Exactly retype the lines from the top of the data through the line containing "sc = bpy.context.scene", leaving out every picture.
┌────────
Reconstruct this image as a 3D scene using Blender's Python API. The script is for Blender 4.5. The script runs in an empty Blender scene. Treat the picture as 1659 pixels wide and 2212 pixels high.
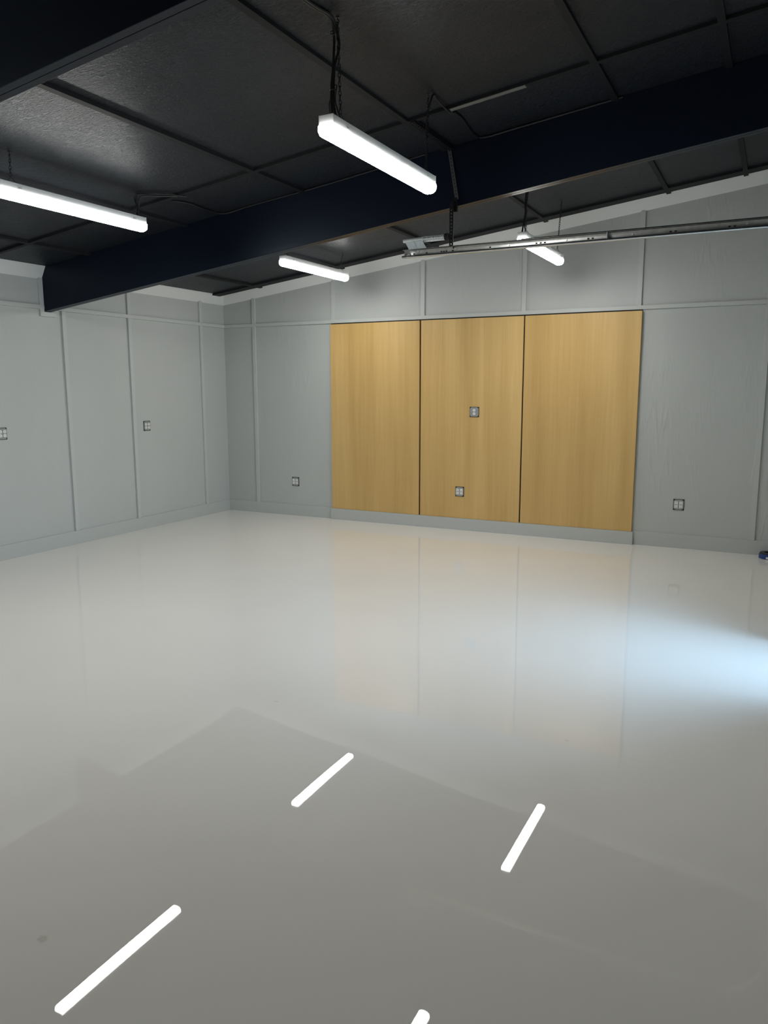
import bpy, bmesh, math, random
from mathutils import Vector, Matrix
random.seed(4)
C = bpy.context.scene.collection
sc = bpy.context.scene

# ------------------------------------------------------------------ camera
F_PX, YAW, PITCH, ROLL = 1664.44, math.radians(-26.89), math.radians(-9.1688), math.radians(-0.1166)
fwd = Vector((math.sin(YAW)*math.cos(PITCH), math.cos(YAW)*math.cos(PITCH), math.sin(PITCH)))
rt = Vector((math.cos(YAW), -math.sin(YAW), 0)); up = rt.cross(fwd)
R_ = math.cos(ROLL)*rt + math.sin(ROLL)*up; U_ = -math.sin(ROLL)*rt + math.cos(ROLL)*up
cam = bpy.data.cameras.new('camera'); co = bpy.data.objects.new('camera', cam); C.objects.link(co)
cam.sensor_fit = 'VERTICAL'; cam.sensor_height = 36; cam.lens = F_PX/2212*36
cam.clip_start = .02; cam.clip_end = 200
M = Matrix((R_, U_, -fwd)).transposed().to_4x4(); M.translation = Vector((6.6513, -8.4174, 1.6572))
co.matrix_world = M
sc.camera = co

# ------------------------------------------------------------------ light / exposure
LAMP = 76.0            # emission of the strip light lenses
SKY = 0.6              # sky outside the doorway
DAY = 24.0            # daylight falling in through the doorway, W
world = bpy.data.worlds.new('sky'); sc.world = world; world.use_nodes = True
bg = world.node_tree.nodes['Background']
bg.inputs[0].default_value = (.42, .70, 1.0, 1); bg.inputs[1].default_value = SKY
world.cycles.sampling_method = 'NONE'
# daylight standing in the open doorway of the right wall: a wide soft sky and a lower, more directed part
def area(name, loc, d, sx, sy, power, col, spread):
    l = bpy.data.lights.new(name, 'AREA'); l.shape = 'RECTANGLE'; l.size = sx; l.size_y = sy; l.energy = power; l.color = col; l.spread = math.radians(spread)
    o = bpy.data.objects.new(name, l); C.objects.link(o); o.location = loc
    o.rotation_euler = Vector(d).to_track_quat('-Z', 'Y').to_euler(); return o
area('daylight_sky', (7.19, -3.465, 1.02), (-1, .02, -.38), .92, 2.02, DAY, (.47, .73, 1.0), 112)
sc.view_settings.view_transform = 'Standard'
sc.view_settings.look = 'None'
sc.view_settings.exposure = 0.0
sc.view_settings.gamma = 1.0
sc.view_settings.use_curve_mapping = False
try:
    sc.cycles.use_denoising = True
    sc.cycles.use_adaptive_sampling = False; sc.cycles.use_light_tree = False
    sc.cycles.max_bounces = 10; sc.cycles.diffuse_bounces = 6; sc.cycles.glossy_bounces = 5
    sc.cycles.sample_clamp_indirect = 8
    sc.cycles.caustics_reflective = False; sc.cycles.caustics_refractive = False
except Exception:
    pass

# ------------------------------------------------------------------ materials
def mat(name, col, rough=.5, metal=0, spec=.5, coat=0, coat_rough=.05, emit=None, strength=0):
    m = bpy.data.materials.new(name); m.use_nodes = True
    b = m.node_tree.nodes['Principled BSDF']
    b.inputs['Base Color'].default_value = (*col, 1); b.inputs['Roughness'].default_value = rough
    b.inputs['Metallic'].default_value = metal; b.inputs['Specular IOR Level'].default_value = spec
    b.inputs['Coat Weight'].default_value = coat; b.inputs['Coat Roughness'].default_value = coat_rough
    if emit:
        b.inputs['Emission Color'].default_value = (*emit, 1); b.inputs['Emission Strength'].default_value = strength
    return m
class NT:
    def __init__(s, m): s.t = m.node_tree; s.n = s.t.nodes; s.l = s.t.links; s.b = s.n['Principled BSDF']
    def new(s, typ, **kw):
        n = s.n.new(typ)
        for k, v in kw.items(): setattr(n, k, v)
        return n
    def coords(s, scale=(1,1,1), rot=(0,0,0), loc=(0,0,0)):
        g = s.new('ShaderNodeNewGeometry'); mp = s.new('ShaderNodeMapping')
        mp.inputs['Scale'].default_value = scale; mp.inputs['Rotation'].default_value = rot; mp.inputs['Location'].default_value = loc
        s.l.new(g.outputs['Position'], mp.inputs['Vector']); return mp.outputs[0]
    def noise(s, vec, scale=1, detail=2, rough=.5, dist=0):
        n = s.new('ShaderNodeTexNoise'); n.inputs['Scale'].default_value = scale; n.inputs['Detail'].default_value = detail
        n.inputs['Roughness'].default_value = rough; n.inputs['Distortion'].default_value = dist
        s.l.new(vec, n.inputs['Vector']); return n.outputs['Fac']
    def ramp(s, fac, stops):
        r = s.new('ShaderNodeValToRGB'); e = r.color_ramp.elements
        e[0].position, e[0].color = stops[0][0], (*stops[0][1], 1); e[1].position, e[1].color = stops[-1][0], (*stops[-1][1], 1)
        for p_, c_ in stops[1:-1]:
            x = e.new(p_); x.color = (*c_, 1)
        s.l.new(fac, r.inputs[0]); return r.outputs[0]
    def math(s, op, a, b=None):
        n = s.new('ShaderNodeMath', operation=op)
        for i, v in enumerate((a, b)):
            if v is None: continue
            if isinstance(v, (int, float)): n.inputs[i].default_value = v
            else: s.l.new(v, n.inputs[i])
        return n.outputs[0]
    def bump(s, h, dist=.001, strength=1, prev=None, target='Normal'):
        b = s.new('ShaderNodeBump'); b.inputs['Distance'].default_value = dist; b.inputs['Strength'].default_value = strength
        s.l.new(h, b.inputs['Height'])
        if prev is not None: s.l.new(prev, b.inputs['Normal'])
        return b.outputs[0]

def g3(v): return (v, v, v)
def paint_grain(name, col, amount):
    """grey paint over siding embossed with vertical wood grain"""
    m = mat(name, col, rough=.55, spec=.35); t = NT(m)
    v = t.coords((1, 1, .10))
    w = t.new('ShaderNodeTexWave', wave_type='RINGS', rings_direction='X'); w.inputs['Scale'].default_value = 6.0
    w.inputs['Distortion'].default_value = 7; w.inputs['Detail'].default_value = 3; w.inputs['Detail Scale'].default_value = 1.6
    t.l.new(v, w.inputs['Vector'])
    mask = t.ramp(t.noise(t.coords((1, 1, .22), loc=(3, 1, 0)), 2.6, 2), [(.48, g3(0)), (.66, g3(1))])
    h1 = t.math('MULTIPLY', t.math('POWER', w.outputs['Fac'], 3.0), mask)
    fine = t.noise(t.coords((1, 1, .06)), 120, 3, .6)
    nrm = t.bump(fine, .0014*amount, 1); nrm = t.bump(h1, .0028*amount, 1, nrm)
    t.l.new(nrm, t.b.inputs['Normal'])
    var = t.ramp(t.noise(t.coords((1, 1, .4)), 1.3, 3), [(.3, tuple(c*.97 for c in col)), (.7, tuple(min(1, c*1.03) for c in col))])
    t.l.new(var, t.b.inputs['Base Color'])
    return m
WALLC = (.475, .500, .490)
m_wall_back = paint_grain('grey_grained_wall_paint', WALLC, 1.0)
m_wall_left = paint_grain('grey_wall_paint', WALLC, .25)
m_trim = mat('grey_trim_paint', (.51, .535, .525), rough=.5, spec=.35)
t = NT(m_trim); t.l.new(t.bump(t.noise(t.coords(), 60, 3), .0004, 1), t.b.inputs['Normal'])
m_base = mat('grey_baseboard_paint', (.475, .50, .488), rough=.45, spec=.4)
t = NT(m_base); t.l.new(t.bump(t.noise(t.coords(), 60, 3), .0004, 1), t.b.inputs['Normal'])
m_crown = mat('light_grey_trim_paint', (.68, .70, .69), rough=.5, spec=.35)
t = NT(m_crown); t.l.new(t.bump(t.noise(t.coords(), 40, 3), .0004, 1), t.b.inputs['Normal'])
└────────
## SOLVED EXERCISE
Reconstruct this image as a 3D scene using Blender's Python API. The script is for Blender 4.5. The script runs in an empty Blender scene. Treat the picture as 1659 pixels wide and 2212 pixels high.
import bpy, bmesh, math, random
from mathutils import Vector, Matrix
random.seed(4)
C = bpy.context.scene.collection
sc = bpy.context.scene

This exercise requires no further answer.